I came from the traditional video making world where we always have a tape to archive to. When digital video making came along, i can’t help but wonder how are we going to ensure all the “01010101” stay long enough in the external hard disk? What will happen if we accidentally drop it or forget to eject the disk when power it down. Digital format has a much higher risk compare to the analog format.

Do you know that your hard disk can fail easily when it wasn’t spin enough? Even if we diligently bring it out for a ride, it has a limited life much shorter than the tapes.

I did a little research about what the experts are doing. It looks like we have yet to conclude a clear path. It is worth a better understanding to help us prepare for our future.

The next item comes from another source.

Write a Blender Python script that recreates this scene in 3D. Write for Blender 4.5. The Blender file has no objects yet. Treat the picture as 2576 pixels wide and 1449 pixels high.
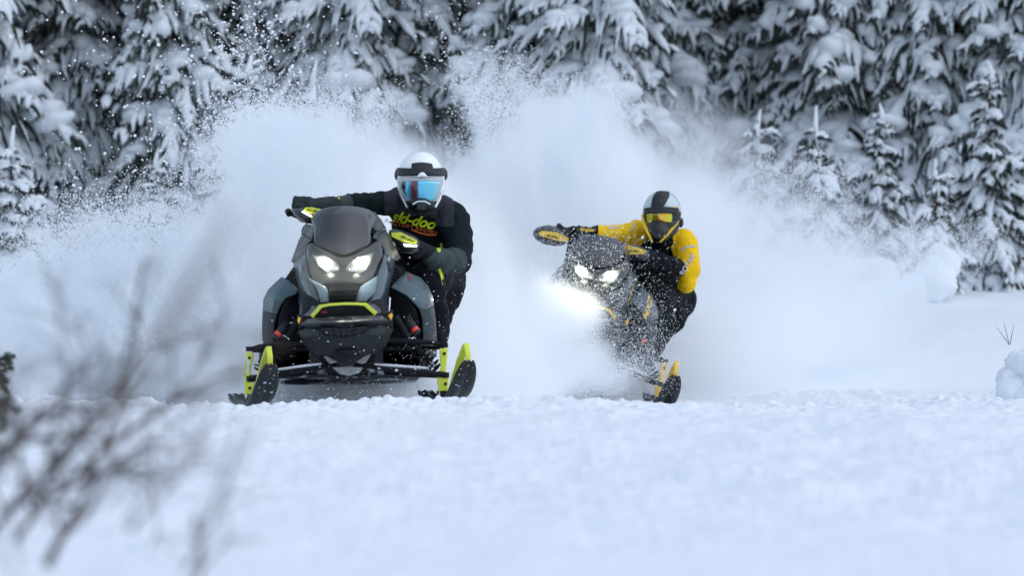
import bpy, math, random
import numpy as np
from mathutils import Vector, Matrix, noise as mnoise
R = math.radians
rng = np.random.default_rng(11)
random.seed(11)
scene = bpy.context.scene
col = scene.collection

# ------------------------------------------------------------------ camera, sky, sun, exposure
F = 10010.0                       # focal length in pixels of a 2575 px wide picture
CAM = Vector((0.0, -22.0, 0.6))
cam_d = bpy.data.cameras.new('camera')
cam = bpy.data.objects.new('camera', cam_d); col.objects.link(cam)
cam.location = CAM; cam.rotation_euler = (R(90), 0, 0)
cam_d.sensor_width = 36; cam_d.lens = F / 2575 * 36
cam_d.shift_y = (747 - 724.5) / 2575
cam_d.clip_start = 0.1; cam_d.clip_end = 2000
cam_d.dof.use_dof = True; cam_d.dof.focus_distance = 23.2; cam_d.dof.aperture_fstop = 3.2
scene.camera = cam

world = bpy.data.worlds.new('World'); scene.world = world; world.use_nodes = True
wn = world.node_tree; wn.nodes.clear()
SUN_EL, SUN_AZ = 60, 110
sky = wn.nodes.new('ShaderNodeTexSky'); sky.sky_type = 'NISHITA'; sky.sun_disc = False
sky.sun_elevation = R(SUN_EL); sky.sun_rotation = R(SUN_AZ); sky.dust_density = 0.6; sky.ozone_density = 1.0; sky.air_density = 1.0
hs = wn.nodes.new('ShaderNodeHueSaturation'); hs.inputs['Saturation'].default_value = 0.70; hs.inputs['Hue'].default_value = 0.494
bg = wn.nodes.new('ShaderNodeBackground'); bg.inputs['Strength'].default_value = 0.13
wo = wn.nodes.new('ShaderNodeOutputWorld')
wn.links.new(sky.outputs[0], hs.inputs['Color']); wn.links.new(hs.outputs[0], bg.inputs[0]); wn.links.new(bg.outputs[0], wo.inputs[0])
sun_d = bpy.data.lights.new('sun', 'SUN'); sun_d.energy = 0.5; sun_d.angle = R(110); sun_d.color = (1.0, 0.985, 0.96)
sun = bpy.data.objects.new('sun', sun_d); col.objects.link(sun)
sd = Vector((math.sin(R(SUN_AZ)) * math.cos(R(SUN_EL)), math.cos(R(SUN_AZ)) * math.cos(R(SUN_EL)), math.sin(R(SUN_EL))))
sun.rotation_euler = sd.to_track_quat('Z', 'Y').to_euler()
scene.view_settings.view_transform = 'Standard'; scene.view_settings.look = 'None'
scene.view_settings.gamma = 1; scene.view_settings.use_curve_mapping = False
scene.view_settings.exposure = 0.72
scene.cycles.max_bounces = 24; scene.cycles.diffuse_bounces = 7; scene.cycles.transparent_max_bounces = 12
scene.cycles.caustics_reflective = False; scene.cycles.caustics_refractive = False
scene.cycles.sample_clamp_indirect = 6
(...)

Digital Rebellion gives an excellent writeup about all the options you can find right now – Backup Options for Filmmakers.

Larry Jordan wrote a number of articles that discuss about archiving. He gives very good recommendation about the best (lossless) codec you may export for keeping.

I will read Pick the right format | Refreshing hard disk storage | Quick note on Archiving

There is one format that many people has raise – LTO. Linear Tape Open. It has yet been fully adopted by filmmakers. However, it is now a widely used format in other industries that need to store tones of digital datas. The biggest downside to LTO for filmmaking or videomaking is the inability to provide random access. It is a TAPE basically, you need to roll it to the exact place where you “keep” the data. Slow transfer speed is another deterrent. Currently, we can find 1.5TB LTO tape in the market. The good news is, we may have 70TB in the future. Read this article here.

I am no guru on latest digital technologies. Please feel free to correct me if there is any mis-information.